Abstract:
Salah satu yang diatur di dalam Undang-Undang Nomor 5 Tahun 2018
mengenai penegakan hukum formil dari tindak pidana terorisme adalah mengenai
penyadapan, sebagaimana diketahui penyadapan merupakan salah satu teknologi
baru yang diciptakan agar mempermudah untuk mencari titik terang suatu
kejahatan sistematik, salah satunya ialah tindak pidana terorisme Pasal 31 A
terdapat pengecualian melakukan penyadapan, apabila dalam keadaan mendesak
penyadapan dapat dilakukan sebelum adanya penetapan dari ketua pengadilan dan
kemudian 3 hari setelah itu wajib meminta penetapan kepada Ketua Pengadilan
Negeri di wilayah hukum tempat kedudukan penyidik. Undang-Undang Nomor 15
Tahun 2018 tidak menjelaskan secara detail maksud dari frasa “dalam keadaan
mendesak” di dalam bunyi pasal 31 A, hal ini dapat berpotensi terjadinya suatu
kebebasan penafsiran bagi penyidik, maka tidak ada kepastian hukum disini,
sebagaimana dijelaskan kepastian hukum merupakan saat kalimat hukum tidak
menimbulkan penafsiran yang berbeda-beda. Tujuan penelitian ini untuk
mengetahui penyadapan oleh penyidik dalam penyidikan tindak pidana terorisme,
untuk mengetahui prosedur penyadapan dalam melaksanakan penegakan hukum
tindak pidana terorisme, untuk mengetahu hak asasi manusia terhadap pelaksanaan
penyadapan.
Metode yang digunakan dalam penelitian ini adalah metode penelitian
empiris, bersifat deskriptif dan menggunakan sumber data sekunder, data primer,
dan data Al-Islam, kemudian menggunakan studi dokumen dan analisis kualitatif.

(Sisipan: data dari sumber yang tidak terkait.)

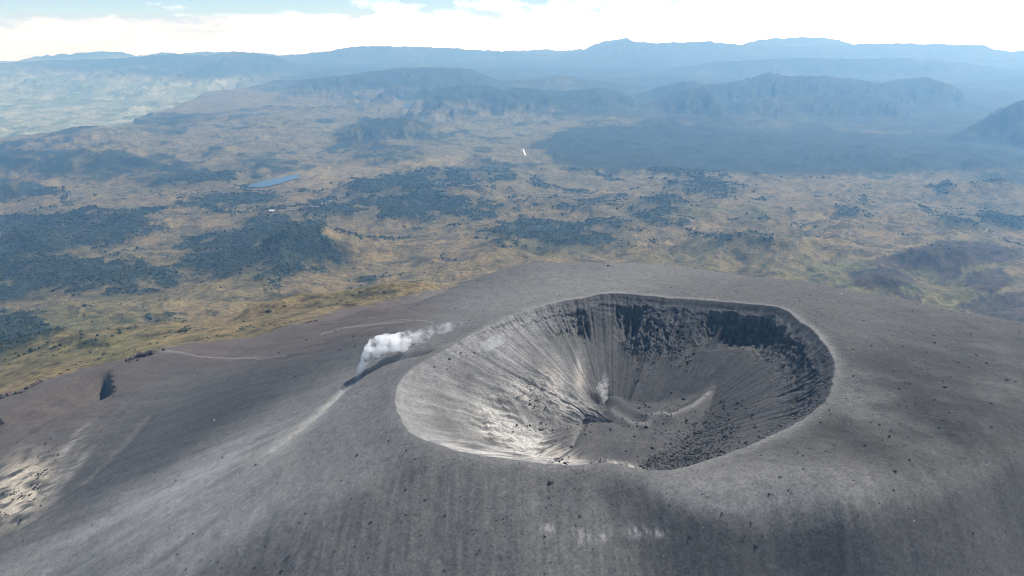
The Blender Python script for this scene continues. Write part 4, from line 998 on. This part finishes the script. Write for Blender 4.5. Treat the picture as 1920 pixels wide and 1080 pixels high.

Hasil penelitian menyatakan penyadapan oleh penyidik dalam penyidikan
tindak pidana terorisme diatur dalam beberapa peraturan perundang-undangan
seperti: Undang-Undang Nomor 5 Tahun 2018 Tentang Tindak Pidana Terorisme,
Perkap Nomor 5 Tahun 2010 Tentang Tata Cara Penyadapan Pada Pusat
Pemantauan Kepolisian Negera Ri. Dari beberapa aturan hukum tersebut belum ada
mekanisme penyadapan yang pasti maka dari itu dibutuhkan suatu regulasi yang
mengatur tata cara penyadapan. Prosedur penyadapan oleh penyidik dalam
melaksanakan penegakan hukum tindak pidana terorisme belum diatur secara
khusus dalam peraturan perundang-undangan, hingga saat ini masih belum ada
prosedur yang jelas yang diatur di dalam regulasi hukum di Indonesia. Pandangan
Ham Terhadap pelaksanaan penyadapan dalam penyidikan pada tindak pidana
terorisme dapat melanggar ham, maka dari itu penyadapan harus menerapkan
prinisp-prinsip hak asasi manusia antara lain: legality, legitimate aim, necessity,
proportionality, safeguards, illegitimate acces dan due proces. Kemudian
Komariah Emong Sapardjaja penyadapan bukan pelanggaran Ham yang non
derogable sehingga dapat dikurangi, kemudian dalam hukum pidana penyadapan
merupakan suatu tindakan dalam rangka pembuktian.